Vi pare possibile immaginare studentesse e studenti disposti come “cerchi” sul prato” per l’ultimo giorno di scuola? Riuscite a vederli obbligati a tenere la posizione (a favore delle tv locali e nazionali) , sorridenti e immobili per ascoltare l’ultimo sermone rituale di fine anno costretti a non riabbracciare i compagni, senza dolcetti e scherzetti, senza abbracci, senza tirate di patatine senza scatto di fotocamera? Francamente questa scena non riesco ad elaborarla nella mente ma magari è un problema mio.
Anyway…
Tuttavia l’ennesima slavina demagogica sull’ultimo giorno di scuola fatta da viceministri, scrittori e commentatori di vario tipo, e che accompagna il voto di fiducia (probabile) del DL scuola definito con enfasi una buona “mediazione” della maggioranza (ma sarebbe meglio chiamarlo per quello che è, ovvero una toppa orrenda su un vestito già a brandelli), è da considerarsi la controprova, e non ce n’era bisogno, dell’evanescenza progettuale da parte della classe dirigente sulla formazione e sull’istruzione, un deficit che ci portiamo da anni allorquando sulla scala delle priorità la scuola sta ai governi come la zanzara estiva, ovvero un fastidio. Si sono lette, infatti, tante belle risposte ma sprovviste di domande, del tipo: come le scuole possono “annunciare” un rientro simbolico di bambini posti all’aperto se non hanno un prato? Chi gestisce la logistica e i trasporti? Come muovi intere famiglie senza la certezza di spazi e di sicurezza? Per scuole d’infanzia, elementari e medie sono decisivi i Comuni e quindi come negoziare i giusti protocolli? E – sopratutto – il personale docente e ATA come si gestisce? E poi – elemento non secondario – come è possibile far rientrare bambini di quinta elementare e pre adolescenti di terza media e poi chiedere loro di non abbracciarsi come è nella natura relazionale della loro età? Non è forse una forma di perversione e di contrappasso dantesco?

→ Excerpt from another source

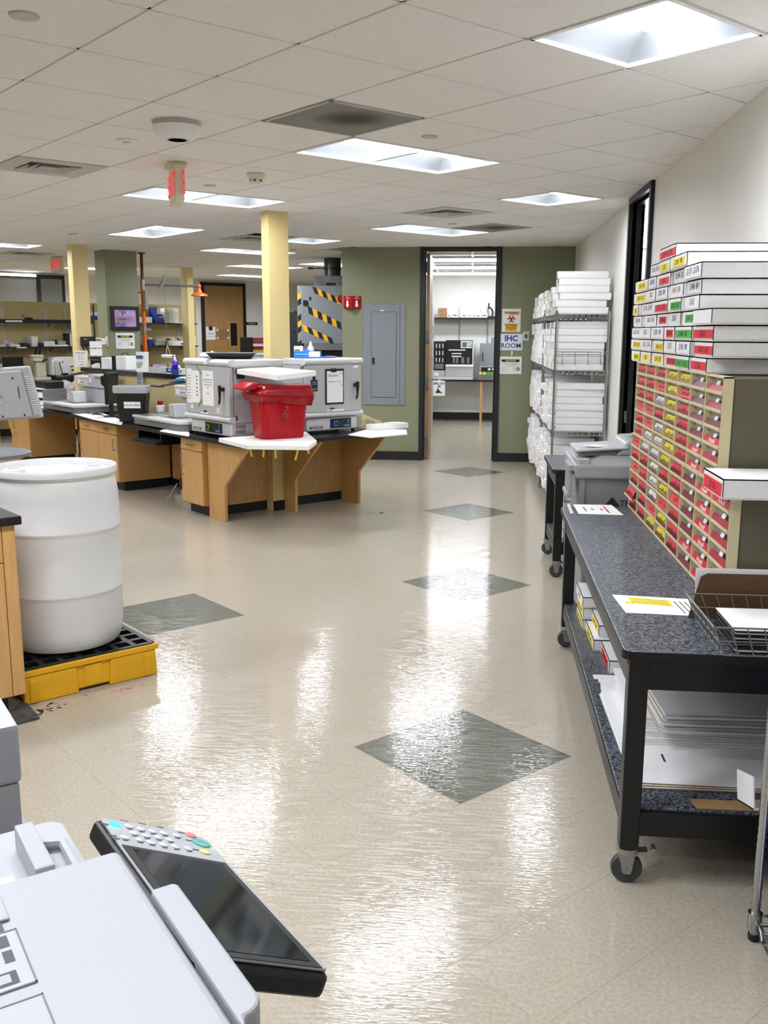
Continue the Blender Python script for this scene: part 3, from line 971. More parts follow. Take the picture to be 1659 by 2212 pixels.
for k in range(3):
    b0 = a + e1 * .2 + e2 * (.2 + .1 * k); b1 = a + e1 * .58 + e2 * (.22 + .1 * k); d = e2.normalized() * .003
    MB().prism([(b0.x, b0.y), (b1.x, b1.y), (b1.x + d.x, b1.y + d.y), (b0.x + d.x, b0.y + d.y)], 'z', .0019, .0021).build('text_line', m_ink_soft, t)
c = a + e1 * .13 + e2 * .42
MB().lathe([(.016, .0013), (.016, .0018)], 16, (c.x, c.y, 0)).build('yellow_dot', m_yel_lab, t)
# tape strip at the far corner
flat_paper('masking_tape', 'short cream tape strip at the far table corner', [(1225, 1090), (1230, 1089), (1239, 1109), (1232, 1110)], m=m_cream, cat='tape')

t = thing('wire_basket', 'grey wire basket full of papers at the near table end', 'basket', (.735, 2.672, zt))
bw_, bl = .26, .17
wr = .0022
bt, tp, hh = (0, .50, 0, .33), (-.035, .52, -.012, .345), .088


def ring(b, z, r=wr):
    q = [(b[0], b[2], z), (b[1], b[2], z), (b[1], b[3], z), (b[0], b[3], z), (b[0], b[2], z)]
    return MB().tube(q, r, 6)


m_wire = mat('grey_wire', '#8c8c88', .35, metal=.7)
ring(tp, hh, .0032).build('rim_wire', m_wire, t)
ring(tuple(b + (c_ - b) * .52 for b, c_ in zip(bt, tp)), hh * .52).build('middle_wire', m_wire, t)
ring(bt, wr).build('bottom_wire', m_wire, t)
for k in range(13):
    f = k / 12
    for yi in (2, 3):
        x0 = bt[0] + (bt[1] - bt[0]) * f; x1 = tp[0] + (tp[1] - tp[0]) * f
        MB().tube([(x0, bt[yi], wr), (x1, tp[yi], hh)], wr, 6).build('upright_wire', m_wire, t)
for k in range(1, 7):
    f = k / 7
    for xi in (0, 1):
        MB().tube([(bt[xi], bt[2] + (bt[3] - bt[2]) * f, wr), (tp[xi], tp[2] + (tp[3] - tp[2]) * f, hh)], wr, 6).build('upright_wire', m_wire, t)
    y = bt[2] + (bt[3] - bt[2]) * f
    MB().tube([(bt[0], y, wr), (bt[1], y, wr)], wr * .8, 6).build('floor_wire', m_wire, t)
for k in range(12):
    sl = MB(); dx = random.uniform(-.01, .012)
    z0 = .007 + k * .0056
    sl.box(.035 + dx, .47, .03 + random.uniform(-.008, .008), .25, z0, z0 + (.004 if k < 11 else .003))
    p_ = thing('paper_bundle', f'{ORD[k]} dark folder sheet from the bottom inside the wire basket' if k < 11 else 'white printed sheets on top inside the wire basket', 'paper', (.735, 2.672, zt))
    sl.build('sheets', m_paper if k == 11 else (m_black_soft if k % 3 else m_grey_lt), p_)
# clipboard leaning on the basket, papers behind it
t = thing('clipboard', 'brown hardboard clipboard leaning at the back of the wire basket', 'clipboard', (.96, 3.048, zt))
mt_ = Matrix.Rotation(math.radians(-4), 4, 'X')
poly = [(-.245, 0), (.29, 0), (.29, .148), (-.19, .148), (-.21, .138)]
c_ = MB(); c_.m = Matrix.Translation((0, -.005, .0)) @ mt_; c_.prism(poly, 'y', -.003, .003)
c_.build('board', mat('brown_hardboard', '#5d4227', .6, noise=.25, nscale=60), t)
t = thing('paper_sheaf', 'white sheaf of papers behind the brown clipboard', 'paper', (.96, 3.058, zt))
for k in range(5):
    s_ = MB(); s_.m = Matrix.Translation((.0, .004 + .005 * k, 0)) @ Matrix.Rotation(math.radians(-5 + k), 4, 'X'); s_.box(-.222 + .006 * k, .29, -.0015, .0015, .0, .160 - .003 * k)
    s_.build('sheet', m_paper, t)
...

Credo sia giunto il tempo di opporsi culturalmente con questo modo della politica di trattare la scuola come un divertissement per malati di accidia, una frivolezza su cui riversare frustrazioni sado-masochiste senza avere il minimo pudore del reale. In altri termini, quando non si ha nulla da fare, quando tutte le priorità sono ben incasellate nell’agenda e finiscono le munizioni dell’arsenale delle opinioni, arrivati in fondo al barile rimane solamente il cazzeggio facile, la grandiloquenza del nulla. Un nulla – oltretutto non richiesto da chi davvero nella scuola ci lavora e si spacca la schiena – il cui contenitore sembra avere capacità illimitata di sciocchezze. Nel mentre la scuola (figlia non riconosciuta di divinità minori) va avanti con la passione di insegnanti e di dirigenti, con la prodezza eroica di segreterie e collaboratori, con la fatica di studenti e famiglie.
Tutti i soggetti coinvolti nella governance della scuola farebbero bene – ciascuno per la propria parte – a smetterla di stare nelle retrovie a cantarsela mentre il comparto sta al fronte leccandosi le ferite di un tempo necessario quanto incerto. Oggi sul tappeto ci stanno le questioni strutturali che non riguardano la fine dell’anno (attuale) ma il fine degli anni scolastici futuri, come saggiamente dichiarato recentemente dal pedagogista Marco Rossi Doria secondo cui “la scuola deve cogliere questa occasione per cambiare”.
E cambiare paradigma vuol dire re-forma (letteralmente fare nuove) di questioni serie e strategiche. Pensare – semplificando – ad una didattica multimediale non emergenziale e subita ma compartecipe alla formazione nel raggiungimento di competenze. Immaginare , per converso, alla didattica frontale riscoprendone le potenzialità sul piano della relazione interpersonale nella costruzione del gruppo educante. Ma sopratutto – last but not least – bisogna fare una concreta sforbiciata all’accumulo di normativa e orientarla sulla qualità dove autonomia e obiettivi generali non vadano mai in contraddizione. Se la governance si mette a lavorare su queste priorità, avrà così tanto tempo produttivo e appassionante da dimenticare le stramberie di distrazione di massa.